:: Task goal ::
Print the whole listing exactly.

:: Material ::
···

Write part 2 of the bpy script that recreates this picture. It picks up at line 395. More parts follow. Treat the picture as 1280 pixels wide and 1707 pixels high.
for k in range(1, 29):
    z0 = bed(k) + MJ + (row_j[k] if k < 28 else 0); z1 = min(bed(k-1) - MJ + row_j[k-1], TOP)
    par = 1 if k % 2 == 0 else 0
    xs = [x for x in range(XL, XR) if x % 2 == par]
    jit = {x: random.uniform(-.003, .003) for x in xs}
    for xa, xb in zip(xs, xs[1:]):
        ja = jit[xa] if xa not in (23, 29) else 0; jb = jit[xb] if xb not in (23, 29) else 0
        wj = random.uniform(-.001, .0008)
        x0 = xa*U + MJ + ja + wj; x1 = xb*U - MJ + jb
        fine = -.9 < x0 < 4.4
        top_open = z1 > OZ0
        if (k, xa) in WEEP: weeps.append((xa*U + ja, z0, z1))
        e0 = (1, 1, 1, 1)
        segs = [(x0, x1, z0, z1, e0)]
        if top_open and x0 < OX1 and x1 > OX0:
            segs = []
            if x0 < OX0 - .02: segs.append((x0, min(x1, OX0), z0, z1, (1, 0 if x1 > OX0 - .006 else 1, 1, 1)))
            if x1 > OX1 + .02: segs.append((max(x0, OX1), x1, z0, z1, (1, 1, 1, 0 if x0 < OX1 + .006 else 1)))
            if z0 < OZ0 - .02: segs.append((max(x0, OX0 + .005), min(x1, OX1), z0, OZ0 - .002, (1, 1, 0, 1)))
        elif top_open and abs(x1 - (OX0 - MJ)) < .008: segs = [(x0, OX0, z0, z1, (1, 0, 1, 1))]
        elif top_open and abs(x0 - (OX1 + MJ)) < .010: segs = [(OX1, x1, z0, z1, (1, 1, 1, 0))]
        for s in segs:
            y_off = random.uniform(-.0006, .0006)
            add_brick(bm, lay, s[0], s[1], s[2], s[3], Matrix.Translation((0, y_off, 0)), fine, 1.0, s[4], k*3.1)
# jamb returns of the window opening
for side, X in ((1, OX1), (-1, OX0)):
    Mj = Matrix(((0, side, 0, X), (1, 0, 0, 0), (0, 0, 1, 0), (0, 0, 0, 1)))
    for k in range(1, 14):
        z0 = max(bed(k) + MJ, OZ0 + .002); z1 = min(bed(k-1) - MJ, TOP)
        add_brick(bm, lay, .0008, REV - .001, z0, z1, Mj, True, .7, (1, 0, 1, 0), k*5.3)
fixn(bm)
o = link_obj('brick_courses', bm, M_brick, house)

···

:: Expected output ::
Write part 2 of the bpy script that recreates this picture. It picks up at line 395. More parts follow. Treat the picture as 1280 pixels wide and 1707 pixels high.
for k in range(1, 29):
    z0 = bed(k) + MJ + (row_j[k] if k < 28 else 0); z1 = min(bed(k-1) - MJ + row_j[k-1], TOP)
    par = 1 if k % 2 == 0 else 0
    xs = [x for x in range(XL, XR) if x % 2 == par]
    jit = {x: random.uniform(-.003, .003) for x in xs}
    for xa, xb in zip(xs, xs[1:]):
        ja = jit[xa] if xa not in (23, 29) else 0; jb = jit[xb] if xb not in (23, 29) else 0
        wj = random.uniform(-.001, .0008)
        x0 = xa*U + MJ + ja + wj; x1 = xb*U - MJ + jb
        fine = -.9 < x0 < 4.4
        top_open = z1 > OZ0
        if (k, xa) in WEEP: weeps.append((xa*U + ja, z0, z1))
        e0 = (1, 1, 1, 1)
        segs = [(x0, x1, z0, z1, e0)]
        if top_open and x0 < OX1 and x1 > OX0:
            segs = []
            if x0 < OX0 - .02: segs.append((x0, min(x1, OX0), z0, z1, (1, 0 if x1 > OX0 - .006 else 1, 1, 1)))
            if x1 > OX1 + .02: segs.append((max(x0, OX1), x1, z0, z1, (1, 1, 1, 0 if x0 < OX1 + .006 else 1)))
            if z0 < OZ0 - .02: segs.append((max(x0, OX0 + .005), min(x1, OX1), z0, OZ0 - .002, (1, 1, 0, 1)))
        elif top_open and abs(x1 - (OX0 - MJ)) < .008: segs = [(x0, OX0, z0, z1, (1, 0, 1, 1))]
        elif top_open and abs(x0 - (OX1 + MJ)) < .010: segs = [(OX1, x1, z0, z1, (1, 1, 1, 0))]
        for s in segs:
            y_off = random.uniform(-.0006, .0006)
            add_brick(bm, lay, s[0], s[1], s[2], s[3], Matrix.Translation((0, y_off, 0)), fine, 1.0, s[4], k*3.1)
# jamb returns of the window opening
for side, X in ((1, OX1), (-1, OX0)):
    Mj = Matrix(((0, side, 0, X), (1, 0, 0, 0), (0, 0, 1, 0), (0, 0, 0, 1)))
    for k in range(1, 14):
        z0 = max(bed(k) + MJ, OZ0 + .002); z1 = min(bed(k-1) - MJ, TOP)
        add_brick(bm, lay, .0008, REV - .001, z0, z1, Mj, True, .7, (1, 0, 1, 0), k*5.3)
fixn(bm)
o = link_obj('brick_courses', bm, M_brick, house)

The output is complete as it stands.